Malleable cast iron has lower CE (Table 1) than gray cast iron, solidifying white. The phase diagram and the cooling curve characteristic of white cast iron are illustrated in Fig. 1. It can be seen in the cooling curve that the temperature reached TC before nucleation of graphite, thus resulting in white iron. The white iron castings are heated slowly into the γ+Fe3C two-phase field (Fig. 1) to a temperature in the range 800–1000 °C, and held for up to 24   hours allowing graphite (spheroidal ‘‘popcorn’’-shaped) to nucleate and grow at the expense of the eutectic iron carbide. The final microstructure will be quite similar to ductile cast iron. Like ductile cast iron the matrix is the continuous phase and so the final structure will have similar properties to ductile cast iron, excellent strength, ductility, and toughness. The strength and ductility of malleable irons would overlap the as-cast properties of ductile iron shown in Fig. 6. Pearlitic malleable irons would be stronger but less ductile than ferritic malleable cast irons for the same reasons as for ductile iron. Fracture toughness values in the range 60–70   MPa   m1/2 have been reported (Bradley and Srinivasan 1990) for ferritic grades, values somewhat less than for a similar ferritic ductile iron. Ferritic malleable iron is produced by slow cooling through the upper critical temperature, TUC, and pearlitic malleable iron by more rapid cooling, even cooling in air, after the malleablizing treatment (Gilbert 1968, Davis 1996, pp. 94–106).

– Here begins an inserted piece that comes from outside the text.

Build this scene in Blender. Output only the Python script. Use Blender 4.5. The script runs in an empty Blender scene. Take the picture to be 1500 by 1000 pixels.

Malleable cast iron has been produced for thousands of years, but it is slowly being replaced by ductile cast iron. Two important reasons why malleable iron is decreasing in favor is cost and limitations on section size that can be produced in the malleable state. Clearly it is less costly to produce nodules in the as-cast condition than to require an additional lengthy heat-treatment step. In addition ductile cast iron can be produced in very large section sizes, while the requirement to start with white iron limits malleable iron to practical section sizes of the order of 25–50   mm. Malleable iron section sizes larger than this will solidify with graphite flakes and would therefore have severely reduced ductility. Automotive applications for malleable iron continue to make large use of this material, including driveline yokes, connecting rods, and diesel pistons.